If Nariman says being anti-Indian isn’t a criminal offence and does not merit a charge of ‘sedition’, he also calls for the sloganeering students’ heads to be examined.

But the senior Supreme Court advocate’s nuanced opinion has now been watered down to a validation of one side’s ‘victory’ over the other.

It is also interesting to note eminent lawyer Soli Sorabjee's take on this issue.

While talking to news agency ANI, the former attorney general said: “If someone says ‘Afzal Guru ka conviction galat tha’ that’s not sedition.

“But if it (someone) goes further, (and) says ‘Afzal Guru ko galat faasi diya, dekhega abhi, yeh sab state mein jawab dena padega’, that’s sedition,” he said to the news agency.

He weighed in on the debate again during an interview with India Today. Replying to a query whether application of sedition charges against JNUSU president Kanhaiya Kumar is correct or not, Sorabjee says: “It all depends on facts. First of all, let's understand what sedition means. Any criticism of the government, any disapprobation of the measures of the government, however strongly expressed is sedition. Considering the validity of the Section 124A, in the Kedarnath case, the section is limited to acts or words or deeds, which have a tendency to disrupt public order, or which incite violence.”
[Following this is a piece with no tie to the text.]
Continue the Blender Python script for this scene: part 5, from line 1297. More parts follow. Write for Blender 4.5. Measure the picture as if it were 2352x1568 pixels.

On slogans such as “Afzal, hum sharminda hain, tere qatil zinda hai, Tum kitney Afzal maroge, har ghar mein Afzal niklega,” Sorabjee says: “This would be incitement. This is not a borderline case, but it has to be proved. This has to be established,” according to the report.

When two of India’s most sagacious minds deliver nuanced opinions, trust our ‘liberals’ to turn their reasoned views into a confirmation of their bias. My truth, after all, is whiter than your truth.